I asked how to do it some time ago and I got the answer from a friend of mine. I did this for Crysis lua.

I’m not sure if the sqrt is needed.

This is actually something for LOVE2D, making a framework for it so it is similar to GMod Lua in a few ways and I knew there would be some people understanding Lua who would definitely know how to do it.

Also, say I want to move something according to its angle:

Position = Position + 100 * Angle:Forward()

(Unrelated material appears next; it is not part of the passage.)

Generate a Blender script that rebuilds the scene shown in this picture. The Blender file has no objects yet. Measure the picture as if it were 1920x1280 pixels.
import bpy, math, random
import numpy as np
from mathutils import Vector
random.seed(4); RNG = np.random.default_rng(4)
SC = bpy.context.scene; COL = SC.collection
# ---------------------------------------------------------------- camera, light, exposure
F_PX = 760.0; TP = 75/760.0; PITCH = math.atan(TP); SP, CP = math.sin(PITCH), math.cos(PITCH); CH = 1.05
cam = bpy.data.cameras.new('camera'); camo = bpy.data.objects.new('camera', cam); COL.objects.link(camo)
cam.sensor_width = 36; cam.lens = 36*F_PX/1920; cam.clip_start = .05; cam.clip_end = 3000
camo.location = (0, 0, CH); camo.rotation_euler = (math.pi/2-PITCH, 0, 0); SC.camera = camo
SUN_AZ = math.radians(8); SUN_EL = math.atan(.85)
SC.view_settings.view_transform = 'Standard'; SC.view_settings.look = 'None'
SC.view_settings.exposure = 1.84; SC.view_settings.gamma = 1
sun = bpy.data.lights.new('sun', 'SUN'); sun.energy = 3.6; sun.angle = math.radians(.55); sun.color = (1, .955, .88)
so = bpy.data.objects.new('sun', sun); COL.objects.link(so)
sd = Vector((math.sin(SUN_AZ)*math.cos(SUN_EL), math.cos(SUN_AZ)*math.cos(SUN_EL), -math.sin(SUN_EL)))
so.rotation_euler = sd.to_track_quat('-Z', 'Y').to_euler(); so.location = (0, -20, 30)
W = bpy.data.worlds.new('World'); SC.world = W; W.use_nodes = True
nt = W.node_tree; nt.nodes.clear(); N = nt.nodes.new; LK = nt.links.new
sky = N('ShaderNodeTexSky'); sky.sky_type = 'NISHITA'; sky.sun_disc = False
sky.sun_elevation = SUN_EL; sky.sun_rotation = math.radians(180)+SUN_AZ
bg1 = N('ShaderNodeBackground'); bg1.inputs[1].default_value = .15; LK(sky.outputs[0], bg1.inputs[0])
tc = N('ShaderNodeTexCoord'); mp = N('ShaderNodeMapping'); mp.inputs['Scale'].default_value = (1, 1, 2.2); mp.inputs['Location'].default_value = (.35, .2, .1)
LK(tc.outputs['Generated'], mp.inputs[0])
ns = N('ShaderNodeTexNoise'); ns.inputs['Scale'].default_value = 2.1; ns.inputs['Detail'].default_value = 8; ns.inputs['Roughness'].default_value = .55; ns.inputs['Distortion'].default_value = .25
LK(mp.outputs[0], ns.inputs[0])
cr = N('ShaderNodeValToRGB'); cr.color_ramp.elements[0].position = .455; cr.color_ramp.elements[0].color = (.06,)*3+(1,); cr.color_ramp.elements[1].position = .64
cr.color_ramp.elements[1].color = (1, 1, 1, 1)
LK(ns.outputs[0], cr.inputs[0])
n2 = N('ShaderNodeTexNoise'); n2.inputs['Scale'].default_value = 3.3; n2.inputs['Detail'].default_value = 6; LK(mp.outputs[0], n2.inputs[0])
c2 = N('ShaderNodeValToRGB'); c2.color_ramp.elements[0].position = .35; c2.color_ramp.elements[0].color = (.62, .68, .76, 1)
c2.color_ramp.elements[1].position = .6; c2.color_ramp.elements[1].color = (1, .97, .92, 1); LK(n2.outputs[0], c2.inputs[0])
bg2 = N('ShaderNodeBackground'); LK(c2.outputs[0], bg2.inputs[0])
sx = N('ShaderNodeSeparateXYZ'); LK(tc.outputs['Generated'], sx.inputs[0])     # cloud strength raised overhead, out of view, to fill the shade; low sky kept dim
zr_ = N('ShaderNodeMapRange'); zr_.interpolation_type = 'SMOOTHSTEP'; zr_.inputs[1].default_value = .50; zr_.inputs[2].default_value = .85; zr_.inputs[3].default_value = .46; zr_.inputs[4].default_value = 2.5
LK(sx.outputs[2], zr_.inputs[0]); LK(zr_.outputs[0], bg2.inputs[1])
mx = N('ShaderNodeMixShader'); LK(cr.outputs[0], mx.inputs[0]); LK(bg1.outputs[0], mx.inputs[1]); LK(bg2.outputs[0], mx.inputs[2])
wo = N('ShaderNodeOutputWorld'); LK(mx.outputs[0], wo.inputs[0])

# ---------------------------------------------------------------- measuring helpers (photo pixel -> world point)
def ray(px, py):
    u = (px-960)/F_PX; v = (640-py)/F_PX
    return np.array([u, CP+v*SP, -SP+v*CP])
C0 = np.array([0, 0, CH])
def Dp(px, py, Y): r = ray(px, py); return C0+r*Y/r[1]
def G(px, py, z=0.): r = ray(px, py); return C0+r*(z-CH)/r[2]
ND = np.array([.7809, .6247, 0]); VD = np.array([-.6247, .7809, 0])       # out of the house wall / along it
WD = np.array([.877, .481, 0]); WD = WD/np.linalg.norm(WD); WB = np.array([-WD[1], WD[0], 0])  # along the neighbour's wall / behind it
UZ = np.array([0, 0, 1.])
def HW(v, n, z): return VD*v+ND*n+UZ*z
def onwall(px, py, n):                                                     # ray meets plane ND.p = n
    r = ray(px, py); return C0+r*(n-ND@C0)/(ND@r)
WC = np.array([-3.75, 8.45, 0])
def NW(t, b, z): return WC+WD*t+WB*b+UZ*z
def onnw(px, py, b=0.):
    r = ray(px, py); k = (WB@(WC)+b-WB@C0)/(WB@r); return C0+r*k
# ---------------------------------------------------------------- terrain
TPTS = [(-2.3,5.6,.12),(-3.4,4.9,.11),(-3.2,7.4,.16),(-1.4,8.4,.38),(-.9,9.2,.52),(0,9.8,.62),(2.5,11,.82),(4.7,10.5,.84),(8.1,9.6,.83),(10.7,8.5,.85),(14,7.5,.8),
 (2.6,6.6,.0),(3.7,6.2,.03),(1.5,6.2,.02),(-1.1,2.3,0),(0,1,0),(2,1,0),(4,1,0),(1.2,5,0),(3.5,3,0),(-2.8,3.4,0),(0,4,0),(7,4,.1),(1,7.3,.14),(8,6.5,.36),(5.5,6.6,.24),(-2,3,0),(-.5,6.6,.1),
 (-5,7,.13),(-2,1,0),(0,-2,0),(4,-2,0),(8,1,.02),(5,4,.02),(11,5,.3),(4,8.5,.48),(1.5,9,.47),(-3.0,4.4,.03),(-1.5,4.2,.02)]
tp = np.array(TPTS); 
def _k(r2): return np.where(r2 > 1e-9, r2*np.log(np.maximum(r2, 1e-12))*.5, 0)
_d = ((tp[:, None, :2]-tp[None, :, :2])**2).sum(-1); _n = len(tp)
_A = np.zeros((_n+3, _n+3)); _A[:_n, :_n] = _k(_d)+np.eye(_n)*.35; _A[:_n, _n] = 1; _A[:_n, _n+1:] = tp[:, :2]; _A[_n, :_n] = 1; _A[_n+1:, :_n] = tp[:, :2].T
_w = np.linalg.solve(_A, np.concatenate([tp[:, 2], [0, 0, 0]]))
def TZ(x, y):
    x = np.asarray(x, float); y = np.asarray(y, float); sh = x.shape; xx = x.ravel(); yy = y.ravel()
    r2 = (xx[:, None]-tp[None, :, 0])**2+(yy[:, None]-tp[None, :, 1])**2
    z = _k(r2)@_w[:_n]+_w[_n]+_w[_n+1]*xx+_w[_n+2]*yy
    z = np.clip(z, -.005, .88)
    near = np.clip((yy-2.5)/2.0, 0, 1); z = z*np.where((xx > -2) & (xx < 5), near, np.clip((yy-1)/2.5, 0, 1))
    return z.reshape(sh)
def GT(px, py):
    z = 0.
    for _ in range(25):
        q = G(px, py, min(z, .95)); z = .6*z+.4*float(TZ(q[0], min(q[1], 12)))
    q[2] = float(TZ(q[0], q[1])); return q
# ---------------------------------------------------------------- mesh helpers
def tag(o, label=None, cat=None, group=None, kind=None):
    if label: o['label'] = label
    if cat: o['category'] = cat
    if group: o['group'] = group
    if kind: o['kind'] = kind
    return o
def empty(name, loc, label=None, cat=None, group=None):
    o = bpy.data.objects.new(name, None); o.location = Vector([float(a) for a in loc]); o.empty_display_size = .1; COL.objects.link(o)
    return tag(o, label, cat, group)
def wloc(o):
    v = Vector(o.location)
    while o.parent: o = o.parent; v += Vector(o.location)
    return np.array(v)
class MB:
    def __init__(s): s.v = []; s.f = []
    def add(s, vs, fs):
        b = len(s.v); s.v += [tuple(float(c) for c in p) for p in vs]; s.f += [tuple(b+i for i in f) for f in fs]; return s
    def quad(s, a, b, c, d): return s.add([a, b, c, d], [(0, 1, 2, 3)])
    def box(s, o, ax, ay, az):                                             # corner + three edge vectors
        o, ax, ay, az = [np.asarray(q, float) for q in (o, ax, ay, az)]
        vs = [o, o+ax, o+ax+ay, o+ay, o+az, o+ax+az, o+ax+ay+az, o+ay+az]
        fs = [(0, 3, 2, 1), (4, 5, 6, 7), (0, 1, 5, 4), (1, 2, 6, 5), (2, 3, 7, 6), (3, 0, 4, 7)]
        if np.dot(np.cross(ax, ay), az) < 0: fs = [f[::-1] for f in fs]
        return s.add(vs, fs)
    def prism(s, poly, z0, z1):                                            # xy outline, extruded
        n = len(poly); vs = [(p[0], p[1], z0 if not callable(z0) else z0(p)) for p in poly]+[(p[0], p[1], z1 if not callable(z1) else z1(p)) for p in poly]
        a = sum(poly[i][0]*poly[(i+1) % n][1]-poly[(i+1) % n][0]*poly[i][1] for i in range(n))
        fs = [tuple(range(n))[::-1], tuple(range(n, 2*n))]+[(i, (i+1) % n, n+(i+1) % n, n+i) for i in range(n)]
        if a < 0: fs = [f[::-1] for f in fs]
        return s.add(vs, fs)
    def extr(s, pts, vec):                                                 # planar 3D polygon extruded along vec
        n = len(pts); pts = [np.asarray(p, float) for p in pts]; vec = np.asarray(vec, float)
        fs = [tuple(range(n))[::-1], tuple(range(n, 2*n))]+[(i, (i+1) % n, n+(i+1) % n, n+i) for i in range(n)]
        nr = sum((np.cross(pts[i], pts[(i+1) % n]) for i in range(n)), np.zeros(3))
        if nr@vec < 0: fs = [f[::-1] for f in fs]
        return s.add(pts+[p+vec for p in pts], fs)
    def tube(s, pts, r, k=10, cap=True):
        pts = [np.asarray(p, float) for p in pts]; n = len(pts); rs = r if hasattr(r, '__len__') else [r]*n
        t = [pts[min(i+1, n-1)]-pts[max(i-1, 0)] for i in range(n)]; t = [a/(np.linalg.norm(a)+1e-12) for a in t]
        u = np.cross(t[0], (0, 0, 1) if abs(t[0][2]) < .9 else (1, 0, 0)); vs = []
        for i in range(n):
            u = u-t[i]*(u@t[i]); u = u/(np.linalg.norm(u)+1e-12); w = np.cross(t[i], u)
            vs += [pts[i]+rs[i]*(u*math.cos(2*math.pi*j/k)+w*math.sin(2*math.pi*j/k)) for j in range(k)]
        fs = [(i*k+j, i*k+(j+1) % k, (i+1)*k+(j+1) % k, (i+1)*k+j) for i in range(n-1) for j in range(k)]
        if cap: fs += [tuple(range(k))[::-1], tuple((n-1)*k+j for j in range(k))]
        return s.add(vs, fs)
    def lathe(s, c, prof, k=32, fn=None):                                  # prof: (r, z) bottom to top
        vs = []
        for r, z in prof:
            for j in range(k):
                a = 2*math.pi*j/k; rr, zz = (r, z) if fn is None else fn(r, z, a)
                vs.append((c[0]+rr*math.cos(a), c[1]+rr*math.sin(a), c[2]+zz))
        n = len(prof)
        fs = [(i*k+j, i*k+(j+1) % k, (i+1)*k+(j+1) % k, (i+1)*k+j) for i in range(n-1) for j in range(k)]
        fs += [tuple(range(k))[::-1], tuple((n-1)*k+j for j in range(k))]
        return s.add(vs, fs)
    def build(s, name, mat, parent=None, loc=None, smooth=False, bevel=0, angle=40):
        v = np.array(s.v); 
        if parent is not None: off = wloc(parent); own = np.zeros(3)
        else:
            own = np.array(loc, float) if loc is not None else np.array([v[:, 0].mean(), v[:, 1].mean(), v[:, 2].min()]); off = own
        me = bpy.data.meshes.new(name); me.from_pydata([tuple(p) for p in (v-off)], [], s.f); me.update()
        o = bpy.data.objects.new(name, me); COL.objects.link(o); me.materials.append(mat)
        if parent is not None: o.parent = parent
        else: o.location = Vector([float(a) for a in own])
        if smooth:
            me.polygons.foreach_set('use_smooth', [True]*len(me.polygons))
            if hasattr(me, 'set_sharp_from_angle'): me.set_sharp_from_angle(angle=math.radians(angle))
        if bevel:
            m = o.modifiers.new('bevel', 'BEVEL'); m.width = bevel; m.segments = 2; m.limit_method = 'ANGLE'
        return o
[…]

So this takes an angle and gets it’s forward / right / up vectors? Awesome this helps a lot! (Was my next question)

Well those are for 3D vectors. You really should mention that this is for 2D vectors and not 3D.

I’m doing it on 3D vector objects

Oh I see.

Are you making a 3d library for it or something?

Well, I’m trying to wrap my head around how world positions are translated into screen positions. Mainly because I’m bored and I’ve been using Love2D to test concepts for a DX9 rendering thing I’m writing in C++ and I want to know what DX9 is doing with my matrices lol.